What if working long hours, living on Slack, and growing as fast as possible isn’t the best way to run a business? The founders of Basecamp are pretty sure they have the answer.
On March 7 at 4:30 a.m. Greenwich mean time, a tech company’s worst nightmare began. For eight and a half hours, a catastrophic network failure disabled Basecamp’s popular project management software. Instead of boosting productivity for its three million accounts around the world, Basecamp stopped people from getting their work done. “We’re incredibly sorry…especially for our European customers,” wrote co-founder and CTO David Heinemeier Hansson on the company blog. He explained that the problem originated with their cloud provider, took full responsibility, and promised they would work diligently to make sure it never happened again.

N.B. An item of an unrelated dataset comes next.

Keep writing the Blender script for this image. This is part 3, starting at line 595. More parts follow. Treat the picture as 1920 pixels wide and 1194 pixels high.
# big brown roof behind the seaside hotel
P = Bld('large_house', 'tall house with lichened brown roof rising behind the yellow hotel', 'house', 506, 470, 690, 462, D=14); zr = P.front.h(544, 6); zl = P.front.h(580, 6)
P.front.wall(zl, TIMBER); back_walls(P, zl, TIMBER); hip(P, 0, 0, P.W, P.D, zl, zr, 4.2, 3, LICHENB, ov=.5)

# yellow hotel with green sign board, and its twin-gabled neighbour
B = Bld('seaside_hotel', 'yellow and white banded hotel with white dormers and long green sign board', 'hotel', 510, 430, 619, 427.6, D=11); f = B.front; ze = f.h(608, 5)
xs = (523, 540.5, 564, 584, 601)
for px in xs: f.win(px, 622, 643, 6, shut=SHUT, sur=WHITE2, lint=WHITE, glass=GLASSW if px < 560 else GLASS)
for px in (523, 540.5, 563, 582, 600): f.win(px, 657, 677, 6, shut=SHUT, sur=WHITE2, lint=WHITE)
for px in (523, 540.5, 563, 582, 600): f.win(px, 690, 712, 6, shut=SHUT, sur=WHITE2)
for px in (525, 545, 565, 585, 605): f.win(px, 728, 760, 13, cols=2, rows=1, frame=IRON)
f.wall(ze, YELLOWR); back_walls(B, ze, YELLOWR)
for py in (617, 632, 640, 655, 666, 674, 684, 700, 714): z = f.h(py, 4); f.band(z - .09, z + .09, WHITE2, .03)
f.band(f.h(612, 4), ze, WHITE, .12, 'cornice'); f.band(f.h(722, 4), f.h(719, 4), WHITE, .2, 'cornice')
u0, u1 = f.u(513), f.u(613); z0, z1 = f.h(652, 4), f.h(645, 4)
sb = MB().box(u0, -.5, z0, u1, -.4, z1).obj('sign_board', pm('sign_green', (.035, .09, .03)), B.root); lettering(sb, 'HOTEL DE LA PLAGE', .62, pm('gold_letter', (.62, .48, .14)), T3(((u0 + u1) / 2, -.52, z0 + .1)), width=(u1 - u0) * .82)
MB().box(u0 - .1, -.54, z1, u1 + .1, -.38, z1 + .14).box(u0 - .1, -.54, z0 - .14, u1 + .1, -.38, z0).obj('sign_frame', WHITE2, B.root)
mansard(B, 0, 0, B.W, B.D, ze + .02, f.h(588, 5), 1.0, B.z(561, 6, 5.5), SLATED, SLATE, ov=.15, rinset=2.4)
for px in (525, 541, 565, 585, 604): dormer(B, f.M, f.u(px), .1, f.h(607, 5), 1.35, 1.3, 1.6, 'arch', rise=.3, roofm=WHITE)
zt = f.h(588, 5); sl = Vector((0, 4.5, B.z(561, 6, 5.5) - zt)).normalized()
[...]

But it did—just six days later. This time, Heinemeier Hansson couldn’t apologize enough. “I’m sorry. I’m really sorry (and ashamed),” he told customers. “It’s also been a mighty fall…From riches of reliance to rags of shambles. To say this is humbling is an epic understatement.”
Such a fiasco would cause a crisis in most companies. But for Basecamp, it actually proved a point. Internally, there was no freaking out, no worry about losing jobs. Everybody just hunkered down and focused on fixing the problem; if anyone worked overtime, they came in late the next day, no sleep lost and no questions asked. Heinemeier Hansson and his co-founder, Jason Fried, are two of the loudest critics of the modern Silicon Valley–fueled workaholic insanity, and to that end have purposefully curated a culture of calm in their company. They wrote the book on the subject. Several, in fact. And they’ve done it all exactly for moments like this.
HAVE WE REACHED THE POINT where a job offered with 9-to-5 sanity is a company perk? Has round-the-clock work culture become that pervasive?